Come ho scritto più volte, anche in questo blog, tutta la storia italica può essere letta alla luce di due principi: la finzione e la funzione. La prima, ampiamente utilizzata, è sempre stata deliberatamente sovrapposta alla seconda, con risultati facilmente immaginabili.
Prendiamo - non casualmente - ad esempio la storia della Marina Militare italiana. A Lissa (1866), un ammiraglio incapace, Carlo Pellion di Persano, conduce la flotta del neonato Regno alla sconfitta contro gli austriaci. Assolve alla finzione di essere un marinaio. Ad assolvere la funzione ci pensa Carlo Faà di Bruno, che muore rifiutando di abbandonare la nave al suo comando.
Nella Grande Guerra, la Marina Militare nel suo complesso non fa molto. Ad assolvere la funzione militare ci pensano i Mas di Luigi Rizzo.
Nella Seconda Guerra Mondiale, stesso discorso: mentre una parte non trascurabile della Forza Armata dialoga con il nemico, quando non tradisce tout court (come mai, in effetti, l'ammiraglio Maugeri venne gratificato di un'altissima decorazione USA a conflitto appena terminato...?), trasformando la funzione istituzionale in finzione, gli incursori della Marina riportano tutto in parità e compiono meraviglie, come il forzamento del porto di Alessandria d'Egitto (1941), e non minori prove di valore arrivano dai sommergibilisti come Carlo Fecia di Cossato o Salvatore Todaro.
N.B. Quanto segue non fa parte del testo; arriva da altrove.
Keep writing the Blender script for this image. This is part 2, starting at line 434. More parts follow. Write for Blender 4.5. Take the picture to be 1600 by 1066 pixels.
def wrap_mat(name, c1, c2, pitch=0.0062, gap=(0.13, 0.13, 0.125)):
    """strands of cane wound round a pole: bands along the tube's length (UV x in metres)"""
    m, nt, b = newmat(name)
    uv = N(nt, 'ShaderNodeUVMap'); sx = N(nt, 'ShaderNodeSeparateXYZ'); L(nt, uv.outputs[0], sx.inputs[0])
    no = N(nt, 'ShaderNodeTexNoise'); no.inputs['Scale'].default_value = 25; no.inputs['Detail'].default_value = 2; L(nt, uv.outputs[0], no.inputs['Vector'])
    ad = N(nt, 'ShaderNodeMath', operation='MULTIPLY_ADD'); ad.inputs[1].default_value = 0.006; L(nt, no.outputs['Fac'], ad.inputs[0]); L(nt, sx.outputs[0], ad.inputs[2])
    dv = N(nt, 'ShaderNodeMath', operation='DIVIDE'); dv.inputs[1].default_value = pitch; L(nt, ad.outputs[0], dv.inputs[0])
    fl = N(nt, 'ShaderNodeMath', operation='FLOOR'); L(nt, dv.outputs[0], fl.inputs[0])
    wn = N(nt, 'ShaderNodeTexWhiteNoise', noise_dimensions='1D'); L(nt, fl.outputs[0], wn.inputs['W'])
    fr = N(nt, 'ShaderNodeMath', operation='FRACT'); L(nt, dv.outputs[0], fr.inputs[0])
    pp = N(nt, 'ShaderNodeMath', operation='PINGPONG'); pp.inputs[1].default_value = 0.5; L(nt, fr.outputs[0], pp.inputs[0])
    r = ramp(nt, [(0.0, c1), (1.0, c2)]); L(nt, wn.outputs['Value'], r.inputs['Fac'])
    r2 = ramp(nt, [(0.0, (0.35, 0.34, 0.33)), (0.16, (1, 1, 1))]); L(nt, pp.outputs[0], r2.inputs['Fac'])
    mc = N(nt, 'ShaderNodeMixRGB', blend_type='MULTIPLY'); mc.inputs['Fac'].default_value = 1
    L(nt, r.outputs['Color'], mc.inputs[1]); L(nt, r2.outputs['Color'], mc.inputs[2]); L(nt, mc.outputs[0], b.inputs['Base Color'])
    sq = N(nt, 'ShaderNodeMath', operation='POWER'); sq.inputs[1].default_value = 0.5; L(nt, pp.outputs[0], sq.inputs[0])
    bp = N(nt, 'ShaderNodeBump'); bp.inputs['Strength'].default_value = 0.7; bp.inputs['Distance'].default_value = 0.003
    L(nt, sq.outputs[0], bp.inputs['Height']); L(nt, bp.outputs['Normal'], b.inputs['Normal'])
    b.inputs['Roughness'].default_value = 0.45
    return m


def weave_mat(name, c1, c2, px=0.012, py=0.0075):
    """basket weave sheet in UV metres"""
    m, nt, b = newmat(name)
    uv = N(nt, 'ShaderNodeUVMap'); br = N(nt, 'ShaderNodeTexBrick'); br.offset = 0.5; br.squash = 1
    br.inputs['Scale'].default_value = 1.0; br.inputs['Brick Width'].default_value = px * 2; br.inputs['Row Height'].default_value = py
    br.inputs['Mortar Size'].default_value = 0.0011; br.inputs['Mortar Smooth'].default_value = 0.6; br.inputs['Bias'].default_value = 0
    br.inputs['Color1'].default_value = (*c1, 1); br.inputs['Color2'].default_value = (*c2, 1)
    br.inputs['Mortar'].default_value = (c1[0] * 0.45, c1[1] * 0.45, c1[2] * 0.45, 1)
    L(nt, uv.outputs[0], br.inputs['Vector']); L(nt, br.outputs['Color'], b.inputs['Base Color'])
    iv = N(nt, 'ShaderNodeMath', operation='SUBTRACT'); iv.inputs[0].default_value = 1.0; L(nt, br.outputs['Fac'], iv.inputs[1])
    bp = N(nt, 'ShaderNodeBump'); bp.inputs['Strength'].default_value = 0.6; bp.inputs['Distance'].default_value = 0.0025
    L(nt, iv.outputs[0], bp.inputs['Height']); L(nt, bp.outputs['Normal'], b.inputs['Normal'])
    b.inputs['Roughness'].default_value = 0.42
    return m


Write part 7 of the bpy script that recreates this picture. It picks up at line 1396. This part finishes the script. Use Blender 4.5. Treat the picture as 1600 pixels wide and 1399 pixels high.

Oggi, in un periodo decisamente più triste, notizie recentissime - ancora da accertare ma certo sgradevoli - parlano di scandali e scandaletti, tutti ispirati a una logica dove la finzione è quella di essere marinai e la funzione è quella di essere nani, ballerine o qualcos'altro...
Sic transit gloria mundi, d'accordo, però quando penso a Carlo Faà di Bruno, a Luigi Rizzo, a Junio Valerio Borghese, a Teseo Tesei, a Carlo Fecia di Cossato, traditi da vivi e da morti, penso che siamo un Paese che non può (e direi non deve) avere uno Stato, perché non è giusto e non è accettabile che figure di tale eccelsa grandezza debbano essere offuscate e tradite dalle troppe miserie di ieri, di oggi, di sempre, dai navigatori di corridoi e dai ricercatori di commesse (lato sensu, a quel che si legge...).